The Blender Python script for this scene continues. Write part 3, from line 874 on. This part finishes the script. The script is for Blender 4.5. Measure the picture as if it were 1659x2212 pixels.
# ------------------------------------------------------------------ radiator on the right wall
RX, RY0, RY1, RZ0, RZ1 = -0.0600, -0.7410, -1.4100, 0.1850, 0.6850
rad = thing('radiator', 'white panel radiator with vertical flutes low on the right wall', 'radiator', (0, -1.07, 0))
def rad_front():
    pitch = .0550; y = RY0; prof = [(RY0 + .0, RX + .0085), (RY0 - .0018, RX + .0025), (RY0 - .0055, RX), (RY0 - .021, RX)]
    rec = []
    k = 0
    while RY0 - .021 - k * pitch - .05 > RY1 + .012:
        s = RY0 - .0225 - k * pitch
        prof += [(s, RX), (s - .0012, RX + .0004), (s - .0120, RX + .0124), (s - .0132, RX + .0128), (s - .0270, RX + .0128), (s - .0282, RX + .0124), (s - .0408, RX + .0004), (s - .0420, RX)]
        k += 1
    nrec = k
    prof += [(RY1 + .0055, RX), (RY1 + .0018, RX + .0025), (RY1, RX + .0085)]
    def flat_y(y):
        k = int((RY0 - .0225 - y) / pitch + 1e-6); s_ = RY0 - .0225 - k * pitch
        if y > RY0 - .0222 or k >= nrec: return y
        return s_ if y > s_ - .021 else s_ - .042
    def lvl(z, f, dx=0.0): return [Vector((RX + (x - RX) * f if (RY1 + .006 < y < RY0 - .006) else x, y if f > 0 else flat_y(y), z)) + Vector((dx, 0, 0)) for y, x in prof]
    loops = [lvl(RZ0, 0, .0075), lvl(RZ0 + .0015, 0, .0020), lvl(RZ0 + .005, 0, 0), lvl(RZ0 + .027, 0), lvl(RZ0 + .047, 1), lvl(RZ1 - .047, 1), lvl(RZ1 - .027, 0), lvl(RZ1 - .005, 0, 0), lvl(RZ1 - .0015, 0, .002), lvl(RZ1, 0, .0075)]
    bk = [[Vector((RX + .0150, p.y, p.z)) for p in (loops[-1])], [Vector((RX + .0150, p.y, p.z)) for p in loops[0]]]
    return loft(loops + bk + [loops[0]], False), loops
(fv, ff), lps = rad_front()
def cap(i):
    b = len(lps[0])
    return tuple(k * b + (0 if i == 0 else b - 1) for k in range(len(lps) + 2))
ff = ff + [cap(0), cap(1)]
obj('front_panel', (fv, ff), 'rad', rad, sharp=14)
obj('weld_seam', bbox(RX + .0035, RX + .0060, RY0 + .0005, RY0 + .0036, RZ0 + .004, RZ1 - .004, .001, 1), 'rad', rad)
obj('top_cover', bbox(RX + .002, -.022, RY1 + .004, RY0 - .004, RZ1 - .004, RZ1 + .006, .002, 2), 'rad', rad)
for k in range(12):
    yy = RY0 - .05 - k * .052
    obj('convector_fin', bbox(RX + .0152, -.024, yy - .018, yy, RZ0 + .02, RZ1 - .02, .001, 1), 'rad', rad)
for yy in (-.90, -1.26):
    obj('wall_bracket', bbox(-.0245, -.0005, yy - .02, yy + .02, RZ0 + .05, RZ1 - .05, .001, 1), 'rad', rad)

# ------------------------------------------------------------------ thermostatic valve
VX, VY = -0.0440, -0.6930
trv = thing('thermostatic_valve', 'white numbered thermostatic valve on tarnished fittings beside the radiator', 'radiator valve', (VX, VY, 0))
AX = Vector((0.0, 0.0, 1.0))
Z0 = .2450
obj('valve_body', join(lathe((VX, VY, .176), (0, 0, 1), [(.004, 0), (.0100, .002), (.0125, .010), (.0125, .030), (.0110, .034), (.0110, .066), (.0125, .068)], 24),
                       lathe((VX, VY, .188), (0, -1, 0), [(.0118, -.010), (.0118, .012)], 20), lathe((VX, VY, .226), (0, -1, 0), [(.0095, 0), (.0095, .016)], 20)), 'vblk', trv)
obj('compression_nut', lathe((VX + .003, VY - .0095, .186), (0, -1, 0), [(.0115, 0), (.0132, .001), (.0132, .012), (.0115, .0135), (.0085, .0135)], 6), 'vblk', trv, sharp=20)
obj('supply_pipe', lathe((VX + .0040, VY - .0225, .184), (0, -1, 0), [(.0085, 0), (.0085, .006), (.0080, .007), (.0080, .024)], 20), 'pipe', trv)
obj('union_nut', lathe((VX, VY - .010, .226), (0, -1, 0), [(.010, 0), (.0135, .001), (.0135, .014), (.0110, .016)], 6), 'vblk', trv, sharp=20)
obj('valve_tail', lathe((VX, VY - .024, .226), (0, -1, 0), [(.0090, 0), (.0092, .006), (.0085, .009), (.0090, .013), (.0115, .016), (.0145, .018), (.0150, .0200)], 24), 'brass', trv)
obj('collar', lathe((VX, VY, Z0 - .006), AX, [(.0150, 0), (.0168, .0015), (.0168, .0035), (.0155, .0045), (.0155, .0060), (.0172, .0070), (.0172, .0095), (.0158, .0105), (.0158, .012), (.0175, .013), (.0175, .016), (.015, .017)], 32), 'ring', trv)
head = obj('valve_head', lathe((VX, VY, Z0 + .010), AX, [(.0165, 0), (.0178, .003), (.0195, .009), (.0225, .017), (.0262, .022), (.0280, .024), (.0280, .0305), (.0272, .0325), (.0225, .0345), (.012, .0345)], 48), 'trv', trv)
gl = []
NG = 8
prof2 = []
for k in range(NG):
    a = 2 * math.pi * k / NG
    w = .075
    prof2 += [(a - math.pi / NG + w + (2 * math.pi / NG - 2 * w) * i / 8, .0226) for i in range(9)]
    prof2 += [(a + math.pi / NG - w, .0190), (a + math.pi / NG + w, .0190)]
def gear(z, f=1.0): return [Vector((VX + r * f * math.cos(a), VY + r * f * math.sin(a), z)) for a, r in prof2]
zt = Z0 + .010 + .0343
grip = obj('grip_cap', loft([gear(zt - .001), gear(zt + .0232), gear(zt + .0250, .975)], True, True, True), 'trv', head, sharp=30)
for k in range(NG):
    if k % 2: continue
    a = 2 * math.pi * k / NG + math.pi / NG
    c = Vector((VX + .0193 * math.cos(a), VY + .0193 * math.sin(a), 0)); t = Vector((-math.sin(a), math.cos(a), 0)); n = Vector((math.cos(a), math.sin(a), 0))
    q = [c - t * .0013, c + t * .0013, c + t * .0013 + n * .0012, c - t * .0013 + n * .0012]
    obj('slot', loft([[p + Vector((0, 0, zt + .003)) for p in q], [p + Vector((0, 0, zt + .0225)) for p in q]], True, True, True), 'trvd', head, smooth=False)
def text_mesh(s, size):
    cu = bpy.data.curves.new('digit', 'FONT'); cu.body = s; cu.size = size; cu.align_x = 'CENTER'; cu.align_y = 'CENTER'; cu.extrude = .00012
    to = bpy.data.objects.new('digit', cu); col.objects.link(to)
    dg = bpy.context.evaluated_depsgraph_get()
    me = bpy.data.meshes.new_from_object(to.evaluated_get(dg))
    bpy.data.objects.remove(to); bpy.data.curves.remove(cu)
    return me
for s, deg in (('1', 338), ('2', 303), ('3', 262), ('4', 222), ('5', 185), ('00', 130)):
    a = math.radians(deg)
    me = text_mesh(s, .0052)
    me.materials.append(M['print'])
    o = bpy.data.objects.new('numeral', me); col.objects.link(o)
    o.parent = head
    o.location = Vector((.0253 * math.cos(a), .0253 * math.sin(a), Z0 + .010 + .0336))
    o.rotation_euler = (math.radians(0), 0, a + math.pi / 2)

### WORK TO DO
Write down the full listing again, exactly.

### COMPLETED EXERCISE
The Blender Python script for this scene continues. Write part 3, from line 874 on. This part finishes the script. The script is for Blender 4.5. Measure the picture as if it were 1659x2212 pixels.
# ------------------------------------------------------------------ radiator on the right wall
RX, RY0, RY1, RZ0, RZ1 = -0.0600, -0.7410, -1.4100, 0.1850, 0.6850
rad = thing('radiator', 'white panel radiator with vertical flutes low on the right wall', 'radiator', (0, -1.07, 0))
def rad_front():
    pitch = .0550; y = RY0; prof = [(RY0 + .0, RX + .0085), (RY0 - .0018, RX + .0025), (RY0 - .0055, RX), (RY0 - .021, RX)]
    rec = []
    k = 0
    while RY0 - .021 - k * pitch - .05 > RY1 + .012:
        s = RY0 - .0225 - k * pitch
        prof += [(s, RX), (s - .0012, RX + .0004), (s - .0120, RX + .0124), (s - .0132, RX + .0128), (s - .0270, RX + .0128), (s - .0282, RX + .0124), (s - .0408, RX + .0004), (s - .0420, RX)]
        k += 1
    nrec = k
    prof += [(RY1 + .0055, RX), (RY1 + .0018, RX + .0025), (RY1, RX + .0085)]
    def flat_y(y):
        k = int((RY0 - .0225 - y) / pitch + 1e-6); s_ = RY0 - .0225 - k * pitch
        if y > RY0 - .0222 or k >= nrec: return y
        return s_ if y > s_ - .021 else s_ - .042
    def lvl(z, f, dx=0.0): return [Vector((RX + (x - RX) * f if (RY1 + .006 < y < RY0 - .006) else x, y if f > 0 else flat_y(y), z)) + Vector((dx, 0, 0)) for y, x in prof]
    loops = [lvl(RZ0, 0, .0075), lvl(RZ0 + .0015, 0, .0020), lvl(RZ0 + .005, 0, 0), lvl(RZ0 + .027, 0), lvl(RZ0 + .047, 1), lvl(RZ1 - .047, 1), lvl(RZ1 - .027, 0), lvl(RZ1 - .005, 0, 0), lvl(RZ1 - .0015, 0, .002), lvl(RZ1, 0, .0075)]
    bk = [[Vector((RX + .0150, p.y, p.z)) for p in (loops[-1])], [Vector((RX + .0150, p.y, p.z)) for p in loops[0]]]
    return loft(loops + bk + [loops[0]], False), loops
(fv, ff), lps = rad_front()
def cap(i):
    b = len(lps[0])
    return tuple(k * b + (0 if i == 0 else b - 1) for k in range(len(lps) + 2))
ff = ff + [cap(0), cap(1)]
obj('front_panel', (fv, ff), 'rad', rad, sharp=14)
obj('weld_seam', bbox(RX + .0035, RX + .0060, RY0 + .0005, RY0 + .0036, RZ0 + .004, RZ1 - .004, .001, 1), 'rad', rad)
obj('top_cover', bbox(RX + .002, -.022, RY1 + .004, RY0 - .004, RZ1 - .004, RZ1 + .006, .002, 2), 'rad', rad)
for k in range(12):
    yy = RY0 - .05 - k * .052
    obj('convector_fin', bbox(RX + .0152, -.024, yy - .018, yy, RZ0 + .02, RZ1 - .02, .001, 1), 'rad', rad)
for yy in (-.90, -1.26):
    obj('wall_bracket', bbox(-.0245, -.0005, yy - .02, yy + .02, RZ0 + .05, RZ1 - .05, .001, 1), 'rad', rad)

# ------------------------------------------------------------------ thermostatic valve
VX, VY = -0.0440, -0.6930
trv = thing('thermostatic_valve', 'white numbered thermostatic valve on tarnished fittings beside the radiator', 'radiator valve', (VX, VY, 0))
AX = Vector((0.0, 0.0, 1.0))
Z0 = .2450
obj('valve_body', join(lathe((VX, VY, .176), (0, 0, 1), [(.004, 0), (.0100, .002), (.0125, .010), (.0125, .030), (.0110, .034), (.0110, .066), (.0125, .068)], 24),
                       lathe((VX, VY, .188), (0, -1, 0), [(.0118, -.010), (.0118, .012)], 20), lathe((VX, VY, .226), (0, -1, 0), [(.0095, 0), (.0095, .016)], 20)), 'vblk', trv)
obj('compression_nut', lathe((VX + .003, VY - .0095, .186), (0, -1, 0), [(.0115, 0), (.0132, .001), (.0132, .012), (.0115, .0135), (.0085, .0135)], 6), 'vblk', trv, sharp=20)
obj('supply_pipe', lathe((VX + .0040, VY - .0225, .184), (0, -1, 0), [(.0085, 0), (.0085, .006), (.0080, .007), (.0080, .024)], 20), 'pipe', trv)
obj('union_nut', lathe((VX, VY - .010, .226), (0, -1, 0), [(.010, 0), (.0135, .001), (.0135, .014), (.0110, .016)], 6), 'vblk', trv, sharp=20)
obj('valve_tail', lathe((VX, VY - .024, .226), (0, -1, 0), [(.0090, 0), (.0092, .006), (.0085, .009), (.0090, .013), (.0115, .016), (.0145, .018), (.0150, .0200)], 24), 'brass', trv)
obj('collar', lathe((VX, VY, Z0 - .006), AX, [(.0150, 0), (.0168, .0015), (.0168, .0035), (.0155, .0045), (.0155, .0060), (.0172, .0070), (.0172, .0095), (.0158, .0105), (.0158, .012), (.0175, .013), (.0175, .016), (.015, .017)], 32), 'ring', trv)
head = obj('valve_head', lathe((VX, VY, Z0 + .010), AX, [(.0165, 0), (.0178, .003), (.0195, .009), (.0225, .017), (.0262, .022), (.0280, .024), (.0280, .0305), (.0272, .0325), (.0225, .0345), (.012, .0345)], 48), 'trv', trv)
gl = []
NG = 8
prof2 = []
for k in range(NG):
    a = 2 * math.pi * k / NG
    w = .075
    prof2 += [(a - math.pi / NG + w + (2 * math.pi / NG - 2 * w) * i / 8, .0226) for i in range(9)]
    prof2 += [(a + math.pi / NG - w, .0190), (a + math.pi / NG + w, .0190)]
def gear(z, f=1.0): return [Vector((VX + r * f * math.cos(a), VY + r * f * math.sin(a), z)) for a, r in prof2]
zt = Z0 + .010 + .0343
grip = obj('grip_cap', loft([gear(zt - .001), gear(zt + .0232), gear(zt + .0250, .975)], True, True, True), 'trv', head, sharp=30)
for k in range(NG):
    if k % 2: continue
    a = 2 * math.pi * k / NG + math.pi / NG
    c = Vector((VX + .0193 * math.cos(a), VY + .0193 * math.sin(a), 0)); t = Vector((-math.sin(a), math.cos(a), 0)); n = Vector((math.cos(a), math.sin(a), 0))
    q = [c - t * .0013, c + t * .0013, c + t * .0013 + n * .0012, c - t * .0013 + n * .0012]
    obj('slot', loft([[p + Vector((0, 0, zt + .003)) for p in q], [p + Vector((0, 0, zt + .0225)) for p in q]], True, True, True), 'trvd', head, smooth=False)
def text_mesh(s, size):
    cu = bpy.data.curves.new('digit', 'FONT'); cu.body = s; cu.size = size; cu.align_x = 'CENTER'; cu.align_y = 'CENTER'; cu.extrude = .00012
    to = bpy.data.objects.new('digit', cu); col.objects.link(to)
    dg = bpy.context.evaluated_depsgraph_get()
    me = bpy.data.meshes.new_from_object(to.evaluated_get(dg))
    bpy.data.objects.remove(to); bpy.data.curves.remove(cu)
    return me
for s, deg in (('1', 338), ('2', 303), ('3', 262), ('4', 222), ('5', 185), ('00', 130)):
    a = math.radians(deg)
    me = text_mesh(s, .0052)
    me.materials.append(M['print'])
    o = bpy.data.objects.new('numeral', me); col.objects.link(o)
    o.parent = head
    o.location = Vector((.0253 * math.cos(a), .0253 * math.sin(a), Z0 + .010 + .0336))
    o.rotation_euler = (math.radians(0), 0, a + math.pi / 2)